“And this is love: that we walk in obedience to his commands. As you have heard from the beginning, his command is that you walk in love.” Psalm 34:17 (NIV)
Last time we were together, I shared how God has been talking to me in deeper ways throughout 2017. One of the things God invited me into conversation about was to remember, or fully acknowledge, that depression had been a part of my life since childhood. As I shared yesterday, I never wanted to acknowledge that I was “depressed” because I was afraid of being judged. However, it was something that had been with me off and on throughout childhood, my college days and into adulthood. I remember having a conversation with a good friend and she remarked how “whenever you get down, Cheri, it doesn’t last long.” I assumed that meant I was healthy, not that a statement like that was affirming the depression I wore.
It wasn’t until the past four years that I have been able to identify the feeling as a heavy blanket that settles onto my shoulders and stays there until… it lifts, only to come back when I least expect it. And it was after God revealed all that information to me that I realized I had a choice. I didn’t have to stay that way.
Throughout this journey in 2017, I have the privilege of praying with a sister in Christ (SIC) daily. We begin most mornings praying together and bringing our concerns before our Father. After this revelation from God, I felt led to ask my SIC to commit to helping me pray daily for 30 days for God to remove this blanket. I’m not sure why I felt God leading me in this direction since I had prayed multiple times in the past with no real relief, but I did and so I reached out and asked. She readily agreed and we began, praying along with our other requests for this blanket of depression to be taken away.
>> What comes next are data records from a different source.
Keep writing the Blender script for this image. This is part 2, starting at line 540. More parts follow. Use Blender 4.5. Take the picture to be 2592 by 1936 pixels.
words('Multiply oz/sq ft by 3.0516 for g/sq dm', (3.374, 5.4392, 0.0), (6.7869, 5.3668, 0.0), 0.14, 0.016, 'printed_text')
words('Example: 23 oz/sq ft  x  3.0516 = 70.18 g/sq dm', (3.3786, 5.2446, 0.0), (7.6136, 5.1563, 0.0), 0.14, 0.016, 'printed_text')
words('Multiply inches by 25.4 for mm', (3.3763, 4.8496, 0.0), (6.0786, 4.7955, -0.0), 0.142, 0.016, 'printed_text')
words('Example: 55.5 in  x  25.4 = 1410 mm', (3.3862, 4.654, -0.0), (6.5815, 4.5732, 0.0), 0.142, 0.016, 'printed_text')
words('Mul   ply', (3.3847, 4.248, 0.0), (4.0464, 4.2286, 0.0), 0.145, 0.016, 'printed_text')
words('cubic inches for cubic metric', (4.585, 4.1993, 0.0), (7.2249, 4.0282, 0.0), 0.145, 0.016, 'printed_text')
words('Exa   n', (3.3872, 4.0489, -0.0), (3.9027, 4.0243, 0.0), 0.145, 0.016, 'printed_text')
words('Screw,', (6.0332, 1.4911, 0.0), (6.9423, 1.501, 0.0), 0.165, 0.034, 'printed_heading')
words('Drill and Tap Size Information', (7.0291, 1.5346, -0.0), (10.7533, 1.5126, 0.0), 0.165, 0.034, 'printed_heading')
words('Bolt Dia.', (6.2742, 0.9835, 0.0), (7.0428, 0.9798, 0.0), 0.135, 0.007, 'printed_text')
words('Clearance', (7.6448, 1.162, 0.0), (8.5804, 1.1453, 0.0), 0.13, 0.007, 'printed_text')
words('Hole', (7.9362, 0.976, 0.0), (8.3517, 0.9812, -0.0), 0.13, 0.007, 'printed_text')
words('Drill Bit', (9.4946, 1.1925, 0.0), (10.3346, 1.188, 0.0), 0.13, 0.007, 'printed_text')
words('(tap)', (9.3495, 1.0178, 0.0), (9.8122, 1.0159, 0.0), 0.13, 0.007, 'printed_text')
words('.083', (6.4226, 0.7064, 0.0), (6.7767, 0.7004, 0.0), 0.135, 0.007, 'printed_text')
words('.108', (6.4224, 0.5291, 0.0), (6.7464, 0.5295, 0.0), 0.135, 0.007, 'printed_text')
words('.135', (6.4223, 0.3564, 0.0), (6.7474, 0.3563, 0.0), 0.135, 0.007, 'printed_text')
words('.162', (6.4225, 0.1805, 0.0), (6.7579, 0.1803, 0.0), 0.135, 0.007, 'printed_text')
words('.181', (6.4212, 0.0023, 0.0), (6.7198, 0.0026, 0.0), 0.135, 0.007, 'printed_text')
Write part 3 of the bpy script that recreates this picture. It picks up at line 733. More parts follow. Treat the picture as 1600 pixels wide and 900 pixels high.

We began praying on Monday, May 22nd for God to remove the blanket. Tuesday, May 23rd we prayed again and this time, God told my SIC that the blanket I had been wearing had been burned. Not given away, not thrown away but burned. Ashes. It cannot come back. God answered a four year prayer one day after I committed to praying for 30 days straight.
From listening to my pastor’s testimony about his healing and hearing others’ testimonies about being healed, I expected to feel a warmth travel through my body or to feel joy or happiness or… whatever the opposite of depression is. I at least expected to feel the light sensations (feelings) I would feel when the blanket would be temporarily lifted before it would eventually settle back down again. I felt none of that. But what I did feel was… peace. The kind of peace that only God can give. And I knew exactly what that peace felt like because God took all of 2016 to teach me how to ask for and receive His peace.